X

First-ever Web site is brought back to life

The first site on the then-new World Wide Web is back online, and we have researchers at CERN to thank.

Andrew Nusca Special to CNET News
Andrew Nusca is the editor of SmartPlanet and an associate editor at ZDNet. He has written for New York, Men's Vogue, Popular Mechanics, and Money. He is based in New York.
Andrew Nusca
2 min read
CERN

A quick history lesson for readers.

In 1989, British physicist Tim Berners-Lee invented what would be called the "World Wide Web." The first trials were held in December 1990 at the laboratories of CERN, the major research laboratory in Geneva that's better known today as the home of the Large Hadron Collider.

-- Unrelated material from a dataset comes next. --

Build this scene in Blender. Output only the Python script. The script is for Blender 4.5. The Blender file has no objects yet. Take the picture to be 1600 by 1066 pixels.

On April 30, 1993, CERN published a statement -- on the Web, no less! -- that made the technology behind the World Wide Web available on a royalty-free basis. (Specifically, this was the software required to run a Web server, a basic browser, and a library of code.)

And thus the modern public Web was born, at info.cern.ch.

The first Web site in the world was, understandably, dedicated to the World Wide Web project itself. (For Apple geeks reading this, it was hosted on Berners-Lee's NeXT computer.) The Web site described what the Web was and instructed how to access others' documents.

That original NeXT machine is still at CERN, but the world's first Web site is no longer online at its original address.

CERN seeks to change that. To mark the 20th anniversary of this birth of "the open Web," the researchers announced today that they are beginning a project to restore the first Web site and "preserve the digital assets that are associated with the birth of the Web."

Dan Noyes writes:

For many years, this URL has been dormant, inactive. It simply redirected to the web host root of http://info.cern.ch We just put the files back online, using the archive that is hosted on the W3C site. This is a 1992 copy of the first website. This may be the earliest copy that we can find, but we're going to keep looking for earlier ones.